Calm before the storm, or just a weak front?
6 January 2011Professional liability and E&O underwriters have been expecting (and indeed, have been warned by others to expect) a thunder cloud and a blast of claims flowing from the mountain of repossessions that were said to be imminent after the start of the most recent recession. Nobody who lived through the round of lender litigation in the mid 1990s would relish a repeat of this unpleasant experience.
There have been, we are sure, many articles warning of gathering storm clouds over the past two years. Now is perhaps the time to look at the situation from a new perspective.
Lenders made their business decisions to develop and sell self-certification mortgage products. Borrowers would say that they earned £x and the lender would give them £y. Apparently, from 2007 through to early 2010, almost half of new mortgages were granted without verification of the ability to service that loan. Remarkable business in remarkable times some may say.
While the mortgage market may well yet ban such products, the providers’ more relaxed approach to lending could have a long term effect for professionals and those who insure them. Or will it?
One key difference now is that repossessions are less than half of what they were in the 1990s. The Mortgage Rescue Scheme has helped only about 980 homes since January 2009. In stark contrast in the first 9 months of 2010, 28,400 homes were repossessed.
Another factor is the remarkably low cost of money for those who already have mortgages and those who can obtain finance from lenders (as distinct from the very tricky position first time buyers are in. Unless they happen to have deposits of 30 or 40 per cent of the purchase price – hard when the average property is now 4.5 times income). Conversely, loan to value ratios eased in October 2010 with first time buyers borrowing 80 per cent of value, up from 76 per cent in September 2010.
Mortgages have therefore been fundamentally easier to service (so long as one has not found oneself without an income).
Sale and rent back deals now enable borrowers to clear debts but keep a roof over their families’ heads as tenants. This may be part of the increased understanding that lenders now have with their customers (and their desire not to see the property market collapse through the floor and damage their overall book of security). It may also be because judges have apparently been told that repossession should no longer be their first route to satisfy a lender.
The downside, easily spotted in that apparent generosity and compassion from the courts, is that one then stores up the inevitable. Consider the impact if the Bank of England raises the base rate to deal with the higher than expected inflation figures revealed in December 2010, in contrast to the pay restraint in the private sector and the insecurity in the public sector.
Gross mortgage lending was down 9 per cent in October 2010 compared with October 2009. The Council of Mortgage Lenders described the market as ” subdued”.
There were 46,000 loans in October 2010 (October 2009 was boosted by accelerated transactions to take advantage of the Stamp Duty holiday).
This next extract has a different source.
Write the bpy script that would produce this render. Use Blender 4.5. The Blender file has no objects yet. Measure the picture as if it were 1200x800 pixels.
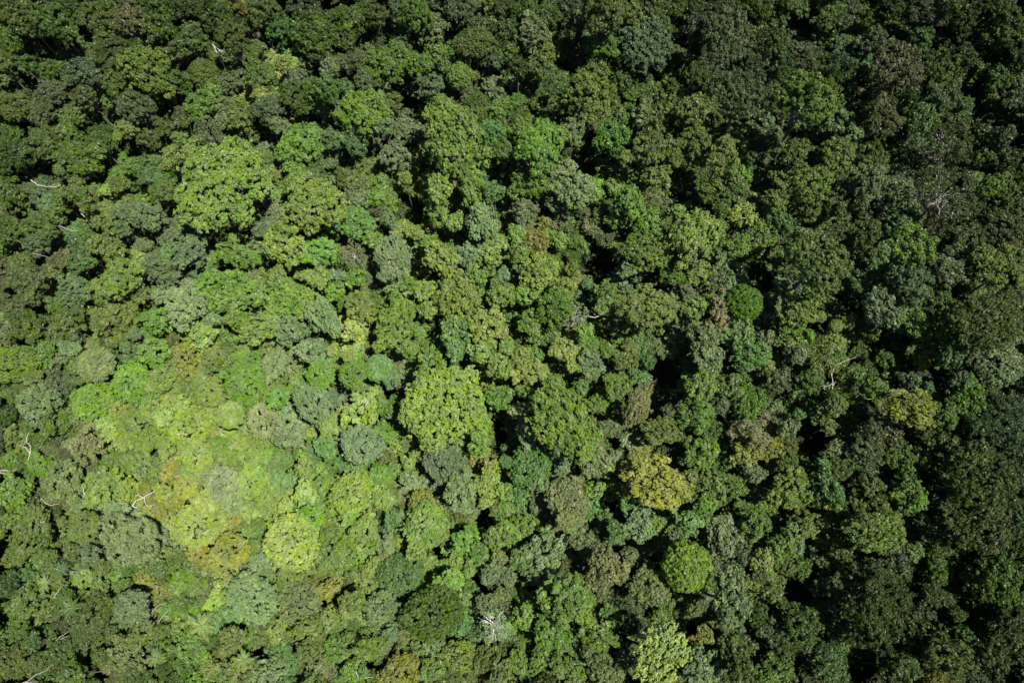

Interestingly, first time buyers are taking repayment rather than interest only products. Only 7 per cent went for interest only in October 2010, compared with 30 per cent in October 2007.
An age of apparent prudence (a word the previous occupier of No 10 used to use) may now be here, combined with austerity measures taken by families either voluntarily or due to circumstances in which they found themselves – sometimes with no time to plan – which may well defer the influx of claims.
It is however reputed that some lenders are investing time and money in asking law firms to assist them in identifying transactions that the lender decided to enter into. This may lead to allegations against professionals (but presumably, with no admissions or concessions of breach and contributory negligence by the lender).
Sooner or later, a claim will be made which would need a judgment on whether or not the lender was responsible for the predicament in which it finds itself.
The long range forecast is therefore that this storm will come. Whether it results in a vast number of new claims depends on how prudent the lenders consider their business was in recent years.